16 Nisan Halk oylaması sürecinde “Sayın Cumhurbaşkanı” ifadelerinden başkaca hitap şekli kullanmayan Kemal Kılıçdaroğlu neden tekrar “Firavun-diktatör” gibi kelimeleri diline pelesenk etti?

FETÖ’cüler bu yürüyüşe neden bu denli destek veriyor? FETÖ’nün siyasi ayağının içinde olduğu ve ByLock kullandığı iddia edilen CHP’li milletvekillerine bir koruma ön kalkanı mı?

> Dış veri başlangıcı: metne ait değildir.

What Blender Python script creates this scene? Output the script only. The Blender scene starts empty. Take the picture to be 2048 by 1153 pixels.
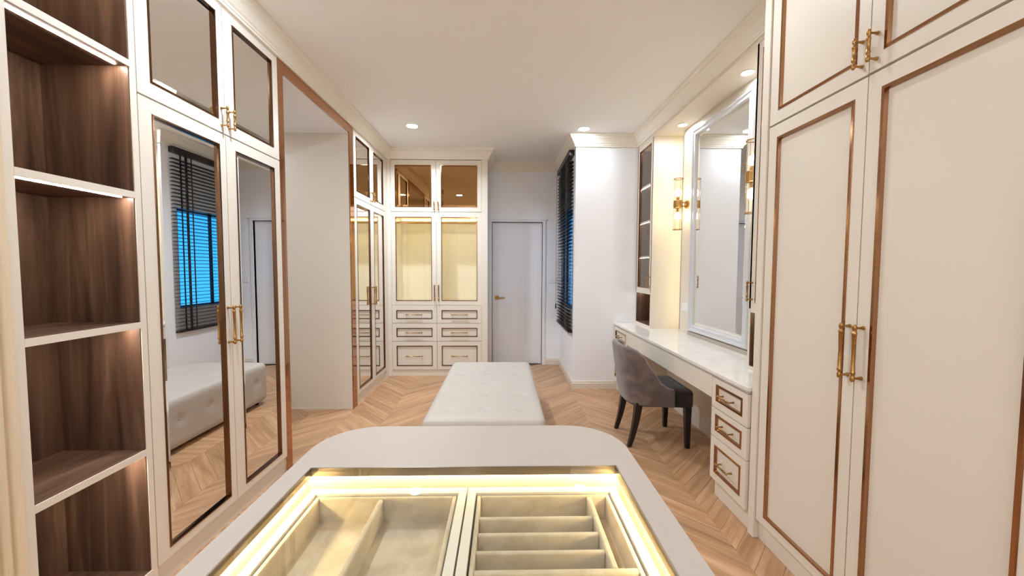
import bpy, math, random
from mathutils import Vector, Matrix
random.seed(4)
sc = bpy.context.scene
COL = sc.collection
R = math.radians

# ------------------------------------------------------------------ camera
cam_data = bpy.data.cameras.new('camera')
cam = bpy.data.objects.new('camera', cam_data)
COL.objects.link(cam)
sc.camera = cam
cam_data.sensor_width = 36.0
cam_data.lens = 768.0 / 2048.0 * 36.0
cam_data.clip_start = 0.02
YAW, PITCH, ROLL = R(1.23), R(2.88), R(0.18)
_f = Vector((math.sin(YAW) * math.cos(PITCH), math.cos(YAW) * math.cos(PITCH), -math.sin(PITCH)))
_r = Vector((math.cos(YAW), -math.sin(YAW), 0))
_u = _r.cross(_f)
_r2 = math.cos(ROLL) * _r + math.sin(ROLL) * _u
_u2 = -math.sin(ROLL) * _r + math.cos(ROLL) * _u
_m = Matrix((_r2, _u2, -_f)).transposed().to_4x4()
_m.translation = Vector((0, 0, 1.42))
cam.matrix_world = _m

# ------------------------------------------------------------------ world, exposure
vs = sc.view_settings
vs.view_transform = 'Standard'
vs.look = 'None'
vs.gamma = 1.0
vs.use_curve_mapping = False
vs.exposure = 1.08
W = bpy.data.worlds.new('dusk_sky')
sc.world = W
W.use_nodes = True
_nt = W.node_tree
_nt.nodes.clear()
_o = _nt.nodes.new('ShaderNodeOutputWorld')
_b = _nt.nodes.new('ShaderNodeBackground')
_tc = _nt.nodes.new('ShaderNodeTexCoord')
_sx = _nt.nodes.new('ShaderNodeSeparateXYZ')
_rp = _nt.nodes.new('ShaderNodeValToRGB')
_nt.links.new(_tc.outputs['Generated'], _sx.inputs[0])
_nt.links.new(_sx.outputs['Z'], _rp.inputs[0])
_nt.links.new(_rp.outputs[0], _b.inputs[0])
_nt.links.new(_b.outputs[0], _o.inputs[0])
_rp.color_ramp.elements[0].position = 0.0
_rp.color_ramp.elements[0].color = (0.03, 0.36, 0.92, 1)
_rp.color_ramp.elements[1].position = 0.7
_rp.color_ramp.elements[1].color = (0.012, 0.15, 0.62, 1)
_b.inputs[1].default_value = 1.05
cy = sc.cycles
cy.caustics_reflective = True
cy.caustics_refractive = False
cy.sample_clamp_indirect = 4.0
cy.max_bounces = 10
cy.diffuse_bounces = 5
cy.glossy_bounces = 6
cy.transparent_max_bounces = 10
cy.use_adaptive_sampling = True
cy.adaptive_threshold = 0.035
cy.blur_glossy = 1.0

LAMP_W = 9.0       # watts of a ceiling downlight
LAMP_C = (0.85, 0.985, 1.16)
# ------------------------------------------------------------------ materials
def lin(c):
    return tuple(((v / 255.0) / 12.92 if v / 255.0 <= 0.04045 else ((v / 255.0 + 0.055) / 1.055) ** 2.4) for v in c) + (1.0,)

def mat(name):
    m = bpy.data.materials.new(name)
    m.use_nodes = True
    nt = m.node_tree
    p = nt.nodes['Principled BSDF']
    return m, nt, p

def N(nt, t, **kw):
    n = nt.nodes.new(t)
    for k, v in kw.items():
        setattr(n, k, v)
    return n

def bump(nt, p, height, strength=0.1, dist=0.01):
    b = N(nt, 'ShaderNodeBump')
    b.inputs['Strength'].default_value = strength
    b.inputs['Distance'].default_value = dist
    nt.links.new(height, b.inputs['Height'])
    nt.links.new(b.outputs[0], p.inputs['Normal'])

def paint(name, c, rough=0.45, var=0.03, scale=3.0, bumpy=0.0):
    m, nt, p = mat(name)
    tc = N(nt, 'ShaderNodeTexCoord')
    no = N(nt, 'ShaderNodeTexNoise')
    no.inputs['Scale'].default_value = scale
    nt.links.new(tc.outputs['Object'], no.inputs['Vector'])
    mx = N(nt, 'ShaderNodeMixRGB')
    L = lin(c)
    mx.inputs[1].default_value = tuple(v * (1 - var) for v in L[:3]) + (1,)
    mx.inputs[2].default_value = tuple(min(1, v * (1 + var)) for v in L[:3]) + (1,)
    nt.links.new(no.outputs[0], mx.inputs[0])
    nt.links.new(mx.outputs[0], p.inputs['Base Color'])
    p.inputs['Roughness'].default_value = rough
    if bumpy:
        n2 = N(nt, 'ShaderNodeTexNoise')
        n2.inputs['Scale'].default_value = 160
        nt.links.new(tc.outputs['Object'], n2.inputs['Vector'])
        bump(nt, p, n2.outputs[0], bumpy, 0.002)
    return m

def metal(name, c, rough=0.2, scale=60):
    m, nt, p = mat(name)
    tc = N(nt, 'ShaderNodeTexCoord')
    no = N(nt, 'ShaderNodeTexNoise')
    no.inputs['Scale'].default_value = scale
    nt.links.new(tc.outputs['Object'], no.inputs['Vector'])
    mr = N(nt, 'ShaderNodeMapRange')
    mr.inputs['To Min'].default_value = rough * 0.8
    mr.inputs['To Max'].default_value = rough * 1.2
    nt.links.new(no.outputs[0], mr.inputs[0])
    nt.links.new(mr.outputs[0], p.inputs['Roughness'])
    p.inputs['Base Color'].default_value = lin(c)
    p.inputs['Metallic'].default_value = 1.0
    return m

def emit(name, c, s):
    m, nt, p = mat(name)
    p.inputs['Base Color'].default_value = (0.8, 0.8, 0.8, 1)
    p.inputs['Emission Color'].default_value = tuple(c) + (1,)
    p.inputs['Emission Strength'].default_value = s
    return m

def thin_glass(name, tint, refl=1.0):
    m, nt, p = mat(name)
    out = nt.nodes['Material Output']
    nt.nodes.remove(p)
    tr = N(nt, 'ShaderNodeBsdfTransparent')
    tr.inputs[0].default_value = tuple(tint) + (1,)
    gl = N(nt, 'ShaderNodeBsdfGlossy')
    gl.inputs['Roughness'].default_value = 0.0
    lw = N(nt, 'ShaderNodeLayerWeight')
    lw.inputs['Blend'].default_value = 0.5
    pw = N(nt, 'ShaderNodeMath', operation='POWER')
    pw.inputs[1].default_value = 5.0
    nt.links.new(lw.outputs['Facing'], pw.inputs[0])
    ml = N(nt, 'ShaderNodeMath', operation='MULTIPLY_ADD')
    ml.inputs[1].default_value = 0.96 * refl
    ml.inputs[2].default_value = 0.04 * refl
    mx = N(nt, 'ShaderNodeMixShader')
    nt.links.new(pw.outputs[0], ml.inputs[0])
    nt.links.new(ml.outputs[0], mx.inputs[0])
    nt.links.new(tr.outputs[0], mx.inputs[1])
    nt.links.new(gl.outputs[0], mx.inputs[2])
    nt.links.new(mx.outputs[0], out.inputs[0])
    return m

def wood(name, cols, axis=0, along=1.2, across=26.0, rough=0.4, random_tone=0.0, bumps=0.06, sheen=0.5):
    """grain along local axis; colour stops given dark to light"""
    m, nt, p = mat(name)
    tc = N(nt, 'ShaderNodeTexCoord')
    oi = N(nt, 'ShaderNodeObjectInfo')
    ad = N(nt, 'ShaderNodeVectorMath', operation='ADD')
    sc_ = N(nt, 'ShaderNodeVectorMath', operation='SCALE')
    cmb = N(nt, 'ShaderNodeCombineXYZ')
    for i in range(3):
        nt.links.new(oi.outputs['Random'], cmb.inputs[i])
    nt.links.new(cmb.outputs[0], sc_.inputs[0])
    sc_.inputs['Scale'].default_value = 37.0
    nt.links.new(tc.outputs['Object'], ad.inputs[0])
    nt.links.new(sc_.outputs[0], ad.inputs[1])
    mp = N(nt, 'ShaderNodeMapping')
    s = [across] * 3
    s[axis] = along
    mp.inputs['Scale'].default_value = s
    nt.links.new(ad.outputs[0], mp.inputs['Vector'])
    n1 = N(nt, 'ShaderNodeTexNoise')
    n1.inputs['Scale'].default_value = 1.0
    n1.inputs['Detail'].default_value = 6
    n1.inputs['Roughness'].default_value = 0.62
    n1.inputs['Distortion'].default_value = 0.6
    nt.links.new(mp.outputs[0], n1.inputs['Vector'])
    rp = N(nt, 'ShaderNodeValToRGB')
    el = rp.color_ramp.elements
    el[0].position = 0.3
    el[0].color = lin(cols[0])
    el[1].position = 0.7
    el[1].color = lin(cols[-1])
    if len(cols) == 3:
        e = el.new(0.5)
        e.color = lin(cols[1])
    nt.links.new(n1.outputs[0], rp.inputs[0])
    last = rp.outputs[0]
    if random_tone:
        mr = N(nt, 'ShaderNodeMapRange')
        mr.inputs['To Min'].default_value = 1 - random_tone
        mr.inputs['To Max'].default_value = 1 + random_tone
        nt.links.new(oi.outputs['Random'], mr.inputs[0])
        hs = N(nt, 'ShaderNodeHueSaturation')
        nt.links.new(mr.outputs[0], hs.inputs['Value'])
        nt.links.new(last, hs.inputs['Color'])
        last = hs.outputs[0]
    nt.links.new(last, p.inputs['Base Color'])
    p.inputs['Roughness'].default_value = rough
    p.inputs['Specular IOR Level'].default_value = sheen
    bump(nt, p, n1.outputs[0], bumps, 0.004)
    return m

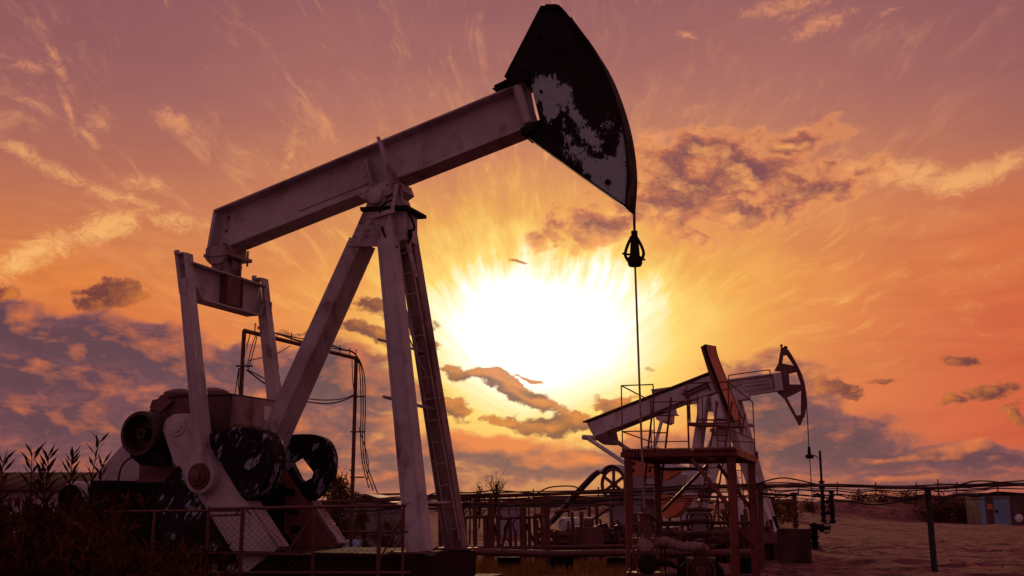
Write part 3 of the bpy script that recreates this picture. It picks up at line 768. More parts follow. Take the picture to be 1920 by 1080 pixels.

Bu eylem 2019 seçimlerinde Recep Tayyip Erdoğan’a rakip olmayı garantilemek için mi? CHP’deki muhalifler (Deniz Baykal, Muharrem İnce vs.) bu eylemi canı gönülden destekliyor ve 2019’da Kemal Kılıçdaroğlu’nun adaylığını da onaylıyorlar mı? “CHP’den böyle eylemli bir çıkış gelmeseydi, hedef Kemal Kılıçdaroğlu olacaktı” diyenlerin bildiği başka bir şey mi var?

Meral Akşener liderliğinde kurulacak yeni partinin önüne geçme amacı taşıyor mu? (Metin Feyzioğlu’nun da o partide yer alacağı iddialarına ortak parti kurma iddiası eklendi)

Bu yürüyüş belli oranda başarılı olursa “Cumhuriyet Mitingleri” tekrarını mı göreceğiz, ya da 60 darbesi öncesinde yaşananların bir benzerini?

Yerli yersiz yapılan eleştiri ve ithamlar AK Parti’ye mesafe koymaya başlayan kesimi yeniden AK Parti etrafında kenetlenmesine sebep olacak mı?

Teke tek iken yürüyüşü ve CHP’yi eleştirip yerden yere vuran bazı solcular topluluklar karşısında 180 derece farklı açıklamaları neden yapıyorlar? “Adalet herkes için aranır ancak herkesle aranmaz” cümlesindeki “herkesle” kimlerdir?

Bu yürüyüşün ne için yapıldığı en başta açıklanması gerekirken 15’inci günde Kemal Kılıçdaroğlu, neden yürüyüşün sonunda yapılacak mitingde açıklayacağını söyledi? Ayrıca Yürüyüşün sonuçlanacağı nokta neden net ifade edilmeyip yuvarlak laflarla geçiştirildi. “Zamanlaması, planlaması, biçimi, içeriği” neden net değil?

Yürüyüşte aslından farklı ‘Gündoğdu Marşı’ söylenerek kime ne mesaj verilmek istendi? Selam çakılan marjinal örgütler en ön safları doldurmaya başlarsa ne yapılacak?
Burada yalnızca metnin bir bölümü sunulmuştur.